“Cash Burn Rate” Startup di Indonesia Masih Dianggap dalam Taraf Wajar

Dalam presentasinya di Echelon Indonesia 2016 yang membedah perkembangan iklim investasi di wilayah Asia Tenggara, Managing Partner Venturra Capital, Stefan Jung menyebutkan bahwa investasi di kawasan ini masih dalam taraf sehat.

Faktor yang bisa menjadi sinyal positif adalah cash burn rate startup, yang biasanya digunakan untuk subsidi atau biaya akuisisi konsumen, masih sehat. Contohnya adalah pengeluaran untuk kantor tidak berlebih dibandingkan dengan pendapatan. Pengeluaran dari berbagai startup ini, menurut pantauan Stefan, juga masih bisa dibilang sehat.

Selain alasan cash burn rate yang masih di taraf normal, pandangan Stefan yang positif ini juga disokong oleh beberapa faktor, seperti dana yang ada memiliki masa komitmen yang cukup lama (hingga 8-10 tahun) dan jumlah startup yang gugur atau tidak berhasil masih dalam taraf normal dan tidak mengkhawatirkan.

stefan

Menggunakan data, salah satunya dari Golden Gate Ventures, Stefan menampilkan data bahwa level startup dalam mendapatkan funding di wilayah Asia Tenggara telah mencapai level baru. Ia menampilkan beberapa contoh funding yang belum lama ini terjadi dan banyak di antaranya yang bernilai besar berkaitan dengan startup Indonesia, antara lain Bukalapak, Grab, Lazada, Tokopedia, Traveloka, Gojek, dan MatahariMall.
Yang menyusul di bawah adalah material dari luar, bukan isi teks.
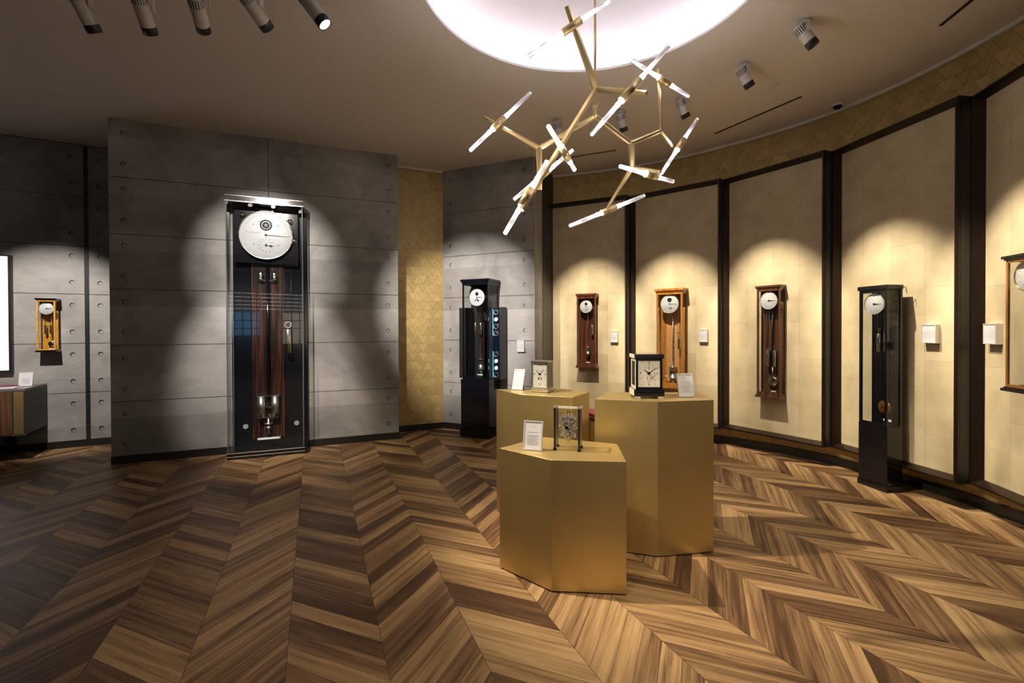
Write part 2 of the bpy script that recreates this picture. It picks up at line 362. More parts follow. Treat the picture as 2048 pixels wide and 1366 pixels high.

Stefan juga menampilkan daftar singkat beberapa VC yang paling aktif di Asia Tenggara. Nama seperti East Ventures, 500 Startups, Golden Gate Ventures masuk di sana.

stefan 4

Meski pendapat Stefan ini bisa dibilang mengambil posisi positif dalam memandang iklim investasi startup, namun ia juga memberikan beberapa catatan untuk ekosistem startup yang ada di Asia Tenggara. Salah satunya adalah kualitas revenue yang kini harus menjadi pertimbangan startup dalam menjalankan perusahaan mereka. Tidak hanya fokus mencari growth saja, tetapi trennya kini harus pula memperhatikan revenue karena proses penggalangan dana di fase berikutnya (late stage) tak akan semudah saat awal.

Mitos tentang ekosistem startup

Ada beberapa mitos yang ingin dipatahkan Stefan tentang ekosistem startup di Asia Tenggara, salah satunya adalah tentang “keharusan” untuk ekspansi ke pasar internasional secepat mungkin. Stefan berpendapat bahwa startup harus menimbang secara tepat sebelum memutuskan untuk berekspansi. Memutuskan untuk melebarkan sayap ke luar negara haruslah memanfaatkan timing yang tepat dan sebelumnya sudah mengenal bisnis yang dijalani.

Ada tiga faktor utama yang harus diperhatikan saat melakukan ekspansi, yaitu nilai ekonomi, kemampuan organisasi (misal: leadership, mampukah mengelola tim lokal ketika berkembang dengan tim negara lain, pengetahuan tentang pasar yang akan disasar, kemampuan funding untuk menyokong pelebaran ke pasar yang baru), dan seberapa yakinkah ketika akan mengambil keputusan untuk melebarkan sayap ke negara lain.

stefan 13

Mitos yang lain adalah pendapat tentang belum siapnya ekosistem startup di Asia Teggara. Stefan menjelaskan bahwa ekosistem yang ada di kawasan saat ini telah berkembang pesat dan sudah siap mendukung pertumbuhan dan perkembangan startup. Beberapa acuan yang mendukung pendapat ini antara lain: kemampuan talenta di area ini terus berkembang, munculnya banyak co-working, hadirnya beragam akselerator dan inkubator serta yang terakhir cara yang berhubungan dengan ekosistem startup semakin banyak muncul.

Secara garis besar, Stefan memiliki pandangan yang positif dengan iklim investasi yang ada di Asia Tenggara, termasuk Indonesia. Dengan pertumbuhan seperti sekarang, VC sebagai pemberi dana juga harus ikut berkembang dan menaikkan batas mereka untuk membantu startup. Menurut Stefan, saat ini adalah waktu yang tepat untuk masuk dan terjun dalam iklim atau ekosistem startup, terutama bagi investor.